PARIS – Is there a way that the countries of southern Europe can avoid sinking further into debt at unsustainable interest rates, without resorting to euro bonds, which Germany refuses to consider?
Former IMF director Dominique Strauss-Kahn has an idea that he presented this past weekend at the YES (Yalta European Strategy) Forum which was held recently on the Black Sea coast.
(The speech is the latest effort by the disgraced French politician to reestablish his credentials as one of the world’s top economic thinkers after his fall from grace over a series of sex scandals)
Strauss-Kahn explained to the distinguished gathering that since the beginning of the euro zone crisis, the debt of the sturdiest economies, like Germany and France, has become more and more sought after. Investors’ “flight to quality” is leaving the most fragile countries deeper in debt and paying higher and higher interest rates.
“If we continue like this, the system will collapse,” said DSK. He suggests that the countries with higher ratings, like Germany, “put back into the pot part of their interest rate spread” to help countries like Spain or Italy.
Euro bonds, which would be issued in the name of all euro zone countries, would allow the same thing, “but the Germans refuse to consider them because they do not want to take on the debt. Therefore, we must find another solution, and act on the flow of funds,” Strauss-Kahn argues.
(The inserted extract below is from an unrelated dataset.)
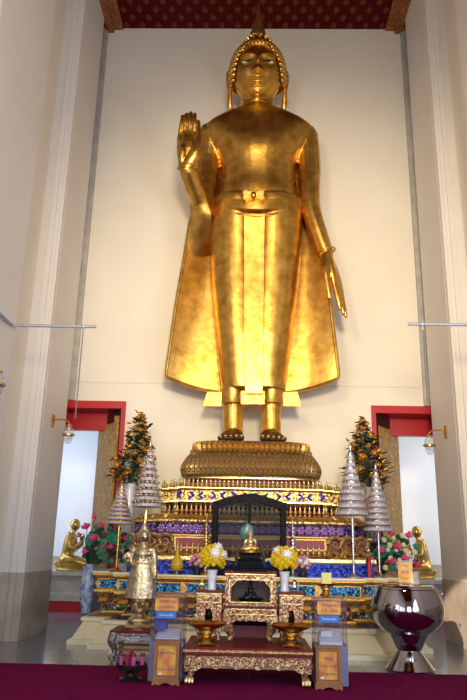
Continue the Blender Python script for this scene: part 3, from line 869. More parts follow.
def ring_points(poly, step):
    P = [V((x, y, 0)) for x, y in poly]; n = len(P); L = [0]
    for i in range(n): L.append(L[-1]+(P[(i+1) % n]-P[i]).length)
    k = round(L[-1]/step); out = []
    for q in range(k):
        s = L[-1]*(q+.5)/k
        i = max(j for j in range(n) if L[j] <= s); t = (s-L[i])/(L[i+1]-L[i]); a, b = P[i], P[(i+1) % n]
        p = a.lerp(b, t); d = (b-a).normalized(); nr = V((d.y, -d.x, 0)); out.append((p, atan2(nr.y, nr.x)+pi/2))
    return out
cnt = 0
for p, a in ring_points(oval(1.125, 10.665), .082):
    if p.y > 11.5: continue
    if p0 is None:
        p0 = pm.build('lotus_petal', 'petal_gold', lot, off=V((0, 0, 0))); p0.location = V((p.x, p.y, 2.50))-wloc(lot); p0.rotation_euler = (0, 0, a)
    else: inst(p0, 'lotus_petal', (p.x, p.y, 2.50), lot, (0, 0, a))
    cnt += 1
pm2 = petal_mesh(.042, .17, lambda t: -.02*t+.06*max(0, t-.6)); p0 = None
for p, a in ring_points(oval(.93, 10.70), .085):
    if p.y > 11.4: continue
    if p0 is None:
        p0 = pm2.build('upper_petal', 'gold_trim', lot, off=V((0, 0, 0))); p0.location = V((p.x, p.y, 2.868))-wloc(lot); p0.rotation_euler = (.12, 0, a)
    else: inst(p0, 'upper_petal', (p.x, p.y, 2.868), lot, (.12, 0, a))
# rows of finials on each step
def finials(mb, name, mat, poly, z, step, tilt=0):
    f0 = None; n = 0
    for (p, a, L) in along(poly, step):
        if p[1] > 11.0 or n >= 98: continue
        n += 1
        if f0 is None:
            f0 = mb.build(name, mat, ped, off=V((0, 0, 0))); f0.location = V((p[0], p[1], z))-wloc(ped); f0.rotation_euler = (tilt, 0, a)
        else: inst(f0, name, (p[0], p[1], z), ped, (tilt, 0, a))
def bud(h, r): return [(r*.55, 0), (r*.5, h*.08), (r, h*.25), (r*.85, h*.4), (r*.4, h*.55), (r*.45, h*.62), (r*.2, h*.78), (r*.03, h)]
mb = MB(); mb.lathe(bud(.165, .036), n=10); finials(mb, 'bud_finial', 'gold_pale', plan(1.86, 10.33, c2), 1.27, .085)
mb = MB(); mb.lathe(bud(.175, .036), n=10); finials(mb, 'spire_finial', 'gold_pale', plan(1.62, 10.58, c2), 1.865, .074)
mb = MB(); mb.lathe(bud(.16, .036), n=10); finials(mb, 'pointed_finial', 'gold_pale', plan(1.42, 10.555, .17), 2.272, .070)
mb = MB(); mb.prism([(-.034, 0), (.034, 0), (.04, .045), (.018, .085), (0, .12), (-.018, .085), (-.04, .045)], -.015, .015)
finials(mb, 'leaf_finial', 'gold_trim', plan(1.78, 10.44, c2), 1.78, .078, -.75)
# curling naga scrolls at the corners
for sx in (-1, 1):
    mb = MB()
    for q in range(3):
        xo = PX+sx*(1.30+q*.20); zo = 1.30; pts = []
        yq = 10.30+.05*(q > 1)
        for k in range(20):
            t = k/19; ang = t*2.6*pi; r = .115*(1-.75*t)
            pts.append((xo+sx*(-.02)+r*cos(ang)*sx*-1, yq, zo+.15+r*sin(ang)))
        mb.tube(pts, [.032*(1-.6*k/19) for k in range(20)], 8)
        mb.tube([(xo-sx*.14, yq, zo-.02), (xo-sx*.10, yq, zo+.08), (xo-sx*.02, yq, zo+.02), (xo+sx*.10, yq, zo-.02)], [.035, .04, .035, .02], 8)
    mb.build('naga_scroll', 'gold_orn', ped)

# ------------------------------------------------------------------ arched black case in front of the pedestal
CY = 9.95
cs = thing('display_case', 'black arched wooden glass case behind the small golden Buddha', 'cabinet', (.045, CY+.14, LZ))
x0, x1, zt = -.50, .585, 2.0; cx = (x0+x1)/2
def arch_z(x):
    u = (x-cx)/((x1-x0)/2); return zt+.12*max(0, cos(u*pi*.5))**1.3
mb = MB(); mb.bev(x0, x0+.085, CY, CY+.27, LZ, zt+.02, .01); mb.bev(x1-.085, x1, CY, CY+.27, LZ, zt+.02, .01)
mb.bev(x0, x1, CY, CY+.27, LZ, LZ+.12, .01)
n = 24; rg = []
for i in range(n+1):
    x = x0-.01+(x1-x0+.02)*i/n; z = arch_z(x)
    rg.append([(x, CY-.015, z-.085), (x, CY+.28, z-.085), (x, CY+.28, z+.02), (x, CY-.015, z+.02)])
mb.loft(rg)
mb.box(cx-.025, cx+.025, CY+.01, CY+.04, LZ+.1, zt+.06)
frm = mb.build('frame', 'black', cs, False)
for a, b in ((x0+.08, cx-.022), (cx+.022, x1-.08)):
    n = 12; mb = MB(); rg = []
    for i in range(n+1):
        x = a+(b-a)*i/n; rg.append([(x, CY+.02, LZ+.11), (x, CY+.026, LZ+.11), (x, CY+.026, arch_z(x)-.08), (x, CY+.02, arch_z(x)-.08)])
    mb.loft(rg); mb.build('glass_pane', 'glass', cs, False)

# ------------------------------------------------------------------ gilded altar tables in front
def claw_leg(mb, x, y, z0, z1, s, sy=-1):
    """S-curved leg ending in a claw"""
    H = z1-z0
    pts = [(x, y, z1), (x+s*.02, y+sy*.015, z1-H*.25), (x-s*.012, y, z1-H*.55), (x-s*.012, y, z1-H*.75), (x+s*.012, y+sy*.012, z0+H*.12)]
    mb.limb(pts, [.062, .058, .036, .032, .042], 10, 4)
def claw_foot(mb, x, y, z0):
    for q in (-1, 0, 1): mb.limb([(x+q*.026, y+.01, z0+.055), (x+q*.03, y-.035, z0+.05), (x+q*.032, y-.05, z0+.02)], [.02, .022, .016], 8, 2)
TZ = .37
tb = thing('altar_table', 'long low red and gold altar table with claw feet, frontmost on the carpet', 'table', (.04, 7.9, .014))
tx0, tx1, ty0, ty1 = -.64, .715, 7.42, 8.42
mb = MB(); mb.bev(tx0+.01, tx1-.01, ty0+.01, ty1-.01, TZ-.02, TZ, .004); mb.build('table_top', 'red_lacquer', tb, False)
mb = MB()
for z0, z1, o in ((TZ-.055, TZ-.018, 0.0), (TZ-.10, TZ-.075, .02)):
    mb.bev(tx0+o, tx1-o, ty0+o, ty1-o, z0, z1, .008)
rim = mb.build('gilded_rim', 'gold_red', tb, False)
mb = MB()   # beading
for i in range(62): mb.ball((tx0+.015+(tx1-tx0-.03)*i/61, ty0-.004, TZ-.037), .011, 6, 4)
mb.build('beading', 'gold_pale', rim)
mb = MB(); mb.bev(tx0+.012, tx1-.012, ty0+.012, ty1-.012, TZ-.08, TZ-.05, .004); mb.build('red_fillet', 'red_lacquer', tb, False)
# carved apron with a wavy lower edge
mb = MB(); n = 60; rg = []
for i in range(n+1):
    u = -1+2*i/n; x = (tx0+tx1)/2+u*(tx1-tx0-.05)/2
    z = TZ-.10-.085-.035*abs(u)**6*2+.018*cos(u*6*pi)-.02*(abs(u) < .06)
    rg.append([(x, ty0+.025, TZ-.095), (x, ty0+.06, TZ-.095), (x, ty0+.06, z), (x, ty0+.02, z)])
mb.loft(rg); mb.build('carved_apron', 'gold_red', tb, False)
for sx_, x in ((-1, tx0+.075), (1, tx1-.075)):
    for y in (ty0+.08, ty1-.08):
        mb = MB(); claw_leg(mb, x, y, .03, TZ-.1, sx_); lg = mb.build('leg', 'gold_red', tb)
        mb = MB(); claw_foot(mb, x, y-.01, .014); f_ = mb.build('claw_foot', 'gold_pale', lg)
        mb = MB(); mb.ball((x, y-.035, .03), (.042, .028, .016)); mb.build('red_pad', 'red_wax_bright', lg)
for sx_ in (tx0+.03, tx1-.06):
    mb = MB(); mb.box(sx_, sx_+.03, ty0+.08, ty1-.08, TZ-.19, TZ-.09); mb.build('side_apron', 'gold_red', tb, False)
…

Calming markets, buying time
In the mechanism he proposes, the countries of the euro zone would get together every two weeks and decide to surrender part of the interest rate spread to the weaker economies: 150 basis points one hundredth of a percentage point, or .01 %; basis points are used in discussing interest rates from Germany, 80 from France, and so on.
“These countries have an interest in accepting a surcharge in order to avoid the complete collapse of the euro zone. In any case, it would be a temporary measure, which would allow interest rates to return to reasonable levels and would calm down the markets,” he said.
Strauss-Kahn believes that this measure would have the same advantages as euro bonds without their disadvantages, as “each country would remain responsible for its own debt.” To his mind, the relief that this would bring to the cost of financing the debt would not hurt reform. On the contrary, “Nations must return their public finances to health, but they also need time, or the entire system is heading for catastrophe.”
At Yalta, DSK’s idea was praised by Niall Ferguson, professor at Harvard, and Robert Zoellick, the former head of the World Bank. The question now is whether it will gain traction in European capitals.